Своим, как обычно, ровным голосом Борис Викторович объяснил нечто самое важное.

«…Литературное произведение, – писал он в своей «Теории литературы», – может остаться незафиксированным; создаваясь в момент его воспроизведения (импровизация), оно может исчезнуть. Таковы импровизационные пьесы, стихи (экспромты), ораторские речи и т. п. Играя в человеческой жизни ту же роль, что и чисто литературные произведения, исполняя их функцию и принимая на себя их значение, эти импровизации входят в состав литературы, несмотря на свой случайный, преходящий характер».

Значит, дело совсем не в статусе текста. Литература может существовать и в качестве устных рассказов, и в виде самой жизни, которая так и просится превратиться в новеллы.

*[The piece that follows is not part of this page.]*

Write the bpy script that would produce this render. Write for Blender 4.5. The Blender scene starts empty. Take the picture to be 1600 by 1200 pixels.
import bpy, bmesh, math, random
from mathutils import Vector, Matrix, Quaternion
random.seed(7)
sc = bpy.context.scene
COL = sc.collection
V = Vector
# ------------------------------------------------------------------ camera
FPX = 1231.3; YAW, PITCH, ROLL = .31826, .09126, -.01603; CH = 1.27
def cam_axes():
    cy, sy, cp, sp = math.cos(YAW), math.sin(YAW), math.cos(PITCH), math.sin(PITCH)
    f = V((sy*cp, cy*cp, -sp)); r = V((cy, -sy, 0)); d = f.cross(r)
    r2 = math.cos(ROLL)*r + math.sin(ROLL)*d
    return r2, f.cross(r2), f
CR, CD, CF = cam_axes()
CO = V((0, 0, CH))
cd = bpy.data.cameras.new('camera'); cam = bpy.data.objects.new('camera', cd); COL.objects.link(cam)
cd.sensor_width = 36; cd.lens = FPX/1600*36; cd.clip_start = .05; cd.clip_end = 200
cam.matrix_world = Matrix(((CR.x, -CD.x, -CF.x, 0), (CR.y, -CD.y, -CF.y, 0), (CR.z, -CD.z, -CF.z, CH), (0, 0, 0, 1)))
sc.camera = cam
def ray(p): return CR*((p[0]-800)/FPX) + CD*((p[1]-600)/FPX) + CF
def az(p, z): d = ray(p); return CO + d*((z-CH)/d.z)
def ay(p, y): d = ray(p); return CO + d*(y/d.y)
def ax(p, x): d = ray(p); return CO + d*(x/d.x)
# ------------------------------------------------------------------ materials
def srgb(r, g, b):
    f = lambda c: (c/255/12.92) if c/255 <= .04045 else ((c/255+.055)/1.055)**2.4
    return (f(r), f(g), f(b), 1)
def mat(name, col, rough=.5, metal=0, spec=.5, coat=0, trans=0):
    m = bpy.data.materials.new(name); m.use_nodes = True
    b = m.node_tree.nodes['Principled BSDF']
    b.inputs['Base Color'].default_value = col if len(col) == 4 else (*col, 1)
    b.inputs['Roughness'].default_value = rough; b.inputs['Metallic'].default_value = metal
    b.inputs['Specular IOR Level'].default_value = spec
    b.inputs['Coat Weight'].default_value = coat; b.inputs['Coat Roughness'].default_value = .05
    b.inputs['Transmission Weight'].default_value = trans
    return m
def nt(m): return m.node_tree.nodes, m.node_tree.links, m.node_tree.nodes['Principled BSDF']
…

Томашевский – человек замечательно точный. Не зря бывший электротехник. Буковки в его рукописях мелкие-мелкие, и каждая, подобно цифре, отдельно от другой.

Он-то знает цену слову. Если хочешь понять его до конца, старайся ничего не пропускать.

Ведь это он успокаивает современников. Мол, не печальтесь. Даже если литература не называет себя литературой, она существует все равно.

Не панацея же изобретение Гуттенберга. Можно просто играть в шарады, сочинять экспромты, а впечатление будет самым художественным.

Или, к примеру, пожилой человек рассказывает о жизни, и тоже выходят произведения. Даже телефонные звонки или необходимость выпить чая не помешают их цельности.

Правда, – вновь с благодарностью оглянемся на ту же цитату, – век этих текстов короток. Исчезают, и все. Только мы расстаемся с Зоей Борисовной, как сразу начинаются сомнения.

Может, диктофон или тетрадка что-то сохранят? Конечно, не притушенный свет лампы и тень на стене, но хотя бы порядок слов.

Такова вечная мука автора non-fiction. Садишься за письменный стол и мысленно обращаешься в неведомые дали:

– Дай сохранить порядок слов. Сделай так, чтобы бумага не исказила интонацию фразы. Не лишай отражение величия, иронии и мудрости оригинала. Не введи в искушение неправдой и избавь от лукавого.